• [Challenge] Review the material and extract every line in which the word "soffit" occurs.
___
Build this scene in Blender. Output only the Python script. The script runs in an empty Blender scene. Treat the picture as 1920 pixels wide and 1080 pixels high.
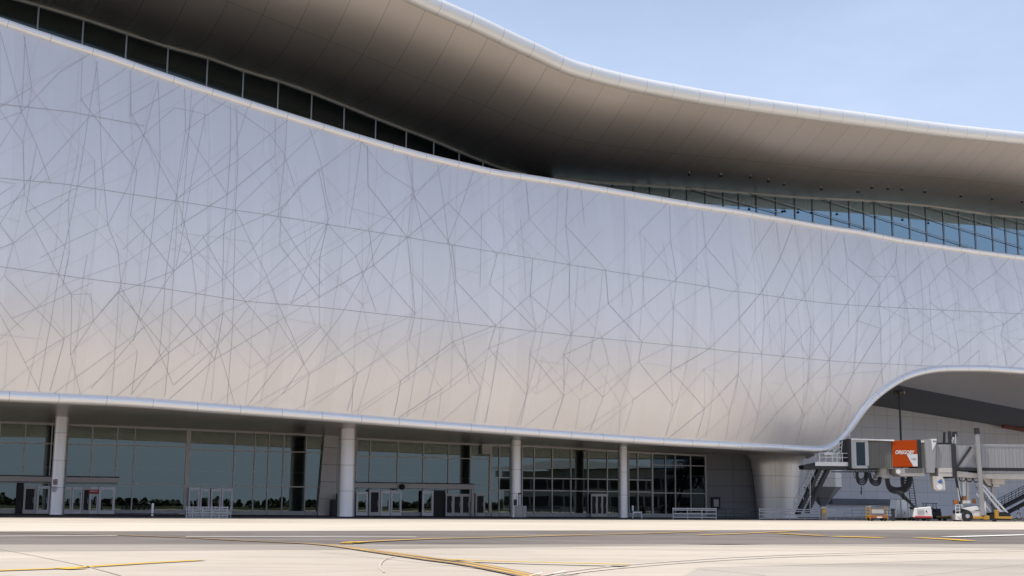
import bpy, math, random
from mathutils import Vector, Matrix
rad = math.radians
rnd = random.Random(11)
scene = bpy.context.scene
COL = scene.collection

# ------------------------------------------------------------------ camera
HC, FPX = 1.05, 2520.0
PITCH, ROLL = rad(9.24), rad(0.5)
R0 = Vector((1, 0, 0)); U0 = Vector((0, -math.sin(PITCH), math.cos(PITCH))); F0 = Vector((0, math.cos(PITCH), math.sin(PITCH)))
CR = math.cos(ROLL) * R0 + math.sin(ROLL) * U0
CU = -math.sin(ROLL) * R0 + math.cos(ROLL) * U0
CAM = Vector((0, 0, HC))
cd = bpy.data.cameras.new('camera'); cam = bpy.data.objects.new('camera', cd); COL.objects.link(cam)
m = Matrix.Identity(4)
for i in range(3):
    m[i][0] = CR[i]; m[i][1] = CU[i]; m[i][2] = -F0[i]; m[i][3] = CAM[i]
cam.matrix_world = m
cd.sensor_width = 36; cd.lens = FPX / 1920 * 36; cd.clip_end = 6000; cd.clip_start = .1
scene.camera = cam

def ray(px, py):
    return (F0 * FPX + CR * (px - 960) - CU * (py - 540)).normalized()
def hit(px, py, p0, n):
    r = ray(px, py); return CAM + r * ((p0 - CAM).dot(n) / r.dot(n))
def ground(px, py, z=0.0):
    return hit(px, py, Vector((0, 0, z)), Vector((0, 0, 1)))
# facade frame: D along the facade, N inward
D = Vector((.861, .508, 0)).normalized(); N = Vector((-D.y, D.x, 0)); O = Vector((0, 121.4, 0)); Z = Vector((0, 0, 1))
def W(s, c, z): return O + D * s + N * c + Z * z
def SC(p): q = p - O; return q.dot(D), q.dot(N), p.z
def FAC(px, py, c=0.0): return SC(hit(px, py, O + N * c, N))   # -> (s, c, z)
# glass line of the ground floor
def atY(px, py, Y): return hit(px, py, Vector((0, Y, 0)), Vector((0, 1, 0)))
GA = atY(0, 900, 121.0); GB = atY(1322, 900, 147.0); GA.z = GB.z = 0
DG = (GB - GA).normalized(); NG = Vector((-DG.y, DG.x, 0))
def GP(px, py, off=0.0): return hit(px, py, GA - NG * off, NG)   # off>0: towards the apron
def ga(px, py, off=0.0): return (GP(px, py, off) - GA).dot(DG)
def GW(a, off, z): return GA + DG * a - NG * off + Z * z

class Curve:                       # monotone cubic through (x, y)
    def __init__(s, pts):
        pts = sorted(pts); s.x = [p[0] for p in pts]; s.y = [p[1] for p in pts]
        n = len(pts); d = [(s.y[i+1]-s.y[i])/(s.x[i+1]-s.x[i]) for i in range(n-1)]
        mm = [d[0]] + [0 if d[i-1]*d[i] <= 0 else 2/(1/d[i-1]+1/d[i]) for i in range(1, n-1)] + [d[-1]]
        s.m = mm
    def __call__(s, x):
        X, Y, M = s.x, s.y, s.m
        if x <= X[0]: return Y[0] + M[0]*(x-X[0])
        if x >= X[-1]: return Y[-1] + M[-1]*(x-X[-1])
        lo, hi = 0, len(X)-1
        while hi-lo > 1:
            k = (lo+hi)//2
            if X[k] <= x: lo = k
            else: hi = k
        h = X[hi]-X[lo]; t = (x-X[lo])/h
        return ((2*t**3-3*t*t+1)*Y[lo] + (t**3-2*t*t+t)*h*M[lo] + (-2*t**3+3*t*t)*Y[hi] + (t**3-t*t)*h*M[hi])

def hull_c(z, s):                 # bulging section, turning in where the hull comes down to the big pier
    t = max(0, min(1, (s-16)/26)); t = t*t*(3-2*t)
    k = max(0, min(1, (29-z)/14)); k = k*k*(3-2*k)
    o = 4.6*t
    if z < 17: return -6.3 + 2.3*((17-z)/10)**2 + o
    return -6.3 + 2.3*((z-17)/15)**2 + o
def soff(s, t):                    # roof soffit profile, t: 0 at the rim, 1 at the clerestory
    a, b = z_roof(s)-.5, z_in(s)
    return b+(a-b)*(1-t)**1.95 - .85*math.sin(math.pi*t)
def hullpt(px, py):
    c = -6.0
    for _ in range(8):
        s, c_, z = FAC(px, py, c); c = hull_c(z, s)
    return s, z
RIM_ROOF = [(-400,-600),(-200,-500),(0,-400),(250,-270),(450,-165),(600,-92),(700,-45),(795,2),(850,26),(900,48),(950,72),(1000,95),(1080,130),(1200,160),(1300,179),(1430,199),(1600,222),(1760,243),(1920,260),(2150,285),(2500,320)]
INNER = [(-400,-140),(-200,-75),(0,-10),(55,5),(140,30),(225,58),(305,85),(380,105),(450,130),(517,150),(580,172),(643,197),(705,222),(760,243),(812,263),(860,284),(905,302),(950,318),(1000,328),(1050,334),(1100,339),(1200,346),(1300,353),(1400,361),(1500,369),(1600,374),(1650,377),(1760,388),(1850,401),(1920,408),(2150,440),(2500,480)]
RIM_TOP = [(-400,-100),(-200,-30),(0,40),(125,82),(200,106),(300,141),(400,174),(530,215),(690,264),(810,297),(880,313),(940,326),(1000,335),(1100,351),(1200,368),(1300,385),(1400,401),(1510,420),(1600,434),(1700,453),(1800,468),(1920,484),(2150,510),(2500,545)]
RIM_BOT = [(-400,715),(-200,728),(0,742),(200,751),(400,765),(600,780),(800,796),(1000,811),(1200,825),(1300,831),(1400,837),(1480,841),(1520,843),(1540,842.5),(1551,840),(1563,834),(1574,826),(1590,809),(1606,786),(1622,764),(1644,742),(1669,723),(1700,706),(1732,696.5),(1763,692),(1814,691),(1860,692),(1920,696),(2150,706),(2500,725)]
C_ROOF, C_IN = -6.3, 10.0
z_roof = Curve([FAC(x, y, C_ROOF)[::2] for x, y in RIM_ROOF])
z_in = Curve([FAC(x, y, C_IN)[::2] for x, y in INNER])
z_top = Curve([hullpt(x, y) for x, y in RIM_TOP])
z_bot = Curve([hullpt(x, y) for x, y in RIM_BOT])
S0, S1 = -62.0, 112.0
S_FOOT = hullpt(1551, 840)[0]

# ------------------------------------------------------------------ materials
def nodes(name):
    mt = bpy.data.materials.new(name); mt.use_nodes = True
    return mt, mt.node_tree, mt.node_tree.nodes['Principled BSDF']
def nd(t, typ, **kw):
    n = t.nodes.new(typ)
    for k, v in kw.items():
        if k in n.inputs: n.inputs[k].default_value = v
        else: setattr(n, k, v)
    return n
def mat(name, col, rough=.5, metal=0., noise=.08, scale=3., spec=.5, stretch=(1, 1, 1), coat=0.):
    mt, t, b = nodes(name)
    tc = nd(t, 'ShaderNodeTexCoord'); mp = nd(t, 'ShaderNodeMapping'); mp.inputs['Scale'].default_value = stretch
    t.links.new(tc.outputs['Object'], mp.inputs[0])
    nz = nd(t, 'ShaderNodeTexNoise', Scale=scale, Detail=5.)
    t.links.new(mp.outputs[0], nz.inputs['Vector'])
    mx = nd(t, 'ShaderNodeMix', data_type='RGBA')
    mx.inputs[6].default_value = tuple(c*(1-noise) for c in col)+(1,)
    mx.inputs[7].default_value = tuple(min(1, c*(1+noise)) for c in col)+(1,)
    t.links.new(nz.outputs[0], mx.inputs[0]); t.links.new(mx.outputs[2], b.inputs['Base Color'])
    b.inputs['Roughness'].default_value = rough; b.inputs['Metallic'].default_value = metal
    b.inputs['Specular IOR Level'].default_value = spec; b.inputs['Coat Weight'].default_value = coat
    return mt
def panel_mat(name, col, line, bw, bh, mortar, rough, metal, rot=False, streak=.05, spec=.5):
    """sheet cladding with joints laid out in metres along the surface (UV)"""
    mt, t, b = nodes(name)
    uv = nd(t, 'ShaderNodeUVMap')
    br = nd(t, 'ShaderNodeTexBrick', offset=0., squash=1.)
    br.inputs['Scale'].default_value = 1.; br.inputs['Mortar Size'].default_value = mortar; br.inputs['Mortar Smooth'].default_value = .3
    br.inputs['Brick Width'].default_value = bw; br.inputs['Row Height'].default_value = bh
    br.inputs['Color1'].default_value = tuple(c*.97 for c in col)+(1,); br.inputs['Color2'].default_value = tuple(min(1, c*1.03) for c in col)+(1,)
    br.inputs['Mortar'].default_value = tuple(line)+(1,)
    t.links.new(uv.outputs[0], br.inputs['Vector'])
    mp = nd(t, 'ShaderNodeMapping'); mp.inputs['Scale'].default_value = (2.5, .12, 1)
    t.links.new(uv.outputs[0], mp.inputs[0])
    nz = nd(t, 'ShaderNodeTexNoise', Scale=1., Detail=6.)
    t.links.new(mp.outputs[0], nz.inputs['Vector'])
    mr = nd(t, 'ShaderNodeMapRange'); mr.inputs[3].default_value = 1-streak; mr.inputs[4].default_value = 1+streak
    t.links.new(nz.outputs[0], mr.inputs[0])
    mx = nd(t, 'ShaderNodeMix', data_type='RGBA', blend_type='MULTIPLY'); mx.inputs[0].default_value = 1
    t.links.new(br.outputs[0], mx.inputs[6]); t.links.new(mr.outputs[0], mx.inputs[7])
    t.links.new(mx.outputs[2], b.inputs['Base Color'])
    b.inputs['Roughness'].default_value = rough; b.inputs['Metallic'].default_value = metal; b.inputs['Specular IOR Level'].default_value = spec
    return mt
def glass_mat(name, refl, tint, gl=(.75, .93, 1), rough=.0, wav=.0):
    mt = bpy.data.materials.new(name); mt.use_nodes = True; t = mt.node_tree; t.nodes.clear()
    out = nd(t, 'ShaderNodeOutputMaterial'); mx = nd(t, 'ShaderNodeMixShader')
    tr = nd(t, 'ShaderNodeBsdfTransparent'); tr.inputs[0].default_value = tuple(tint)+(1,)
    gs = nd(t, 'ShaderNodeBsdfGlossy'); gs.inputs[0].default_value = tuple(gl)+(1,); gs.inputs['Roughness'].default_value = rough
    fr = nd(t, 'ShaderNodeFresnel'); fr.inputs[0].default_value = 1.5
    ad = nd(t, 'ShaderNodeMath', operation='ADD', use_clamp=True); ad.inputs[1].default_value = refl-.04
    tc = nd(t, 'ShaderNodeTexCoord'); nz = nd(t, 'ShaderNodeTexNoise', Scale=.35, Detail=1.)
    bp = nd(t, 'ShaderNodeBump', Strength=.02 if wav == 0 else wav, Distance=.1)
    t.links.new(tc.outputs['Object'], nz.inputs['Vector']); t.links.new(nz.outputs[0], bp.inputs['Height']); t.links.new(bp.outputs[0], gs.inputs['Normal'])
    t.links.new(fr.outputs[0], ad.inputs[0]); t.links.new(ad.outputs[0], mx.inputs[0]); t.links.new(tr.outputs[0], mx.inputs[1]); t.links.new(gs.outputs[0], mx.inputs[2]); t.links.new(mx.outputs[0], out.inputs[0])
    return mt
M = {}
M['clad'] = panel_mat('white_metal_cladding', (.81, .775, .755), (.79, .755, .735), 1.5, 60, .012, .42, .5, streak=.03)
M['seam'] = mat('dark_panel_joint', (.42, .42, .43), .7)
M['seam2'] = mat('mid_panel_joint', (.57, .565, .575), .6)
M['seam3'] = mat('faint_panel_joint', (.67, .655, .66), .5)
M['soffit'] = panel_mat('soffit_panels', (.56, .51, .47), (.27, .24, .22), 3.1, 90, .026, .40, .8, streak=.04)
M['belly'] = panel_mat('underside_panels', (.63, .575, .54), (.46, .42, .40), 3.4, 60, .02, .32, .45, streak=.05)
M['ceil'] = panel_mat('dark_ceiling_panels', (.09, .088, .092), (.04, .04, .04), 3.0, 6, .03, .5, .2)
M['back'] = panel_mat('grey_wall_panels', (.78, .79, .84), (.42, .43, .46), 2.45, 1.75, .025, .5, .1, streak=.06)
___
• [In response]
def soff(s, t):                    # roof soffit profile, t: 0 at the rim, 1 at the clerestory
M['soffit'] = panel_mat('soffit_panels', (.56, .51, .47), (.27, .24, .22), 3.1, 90, .026, .40, .8, streak=.04)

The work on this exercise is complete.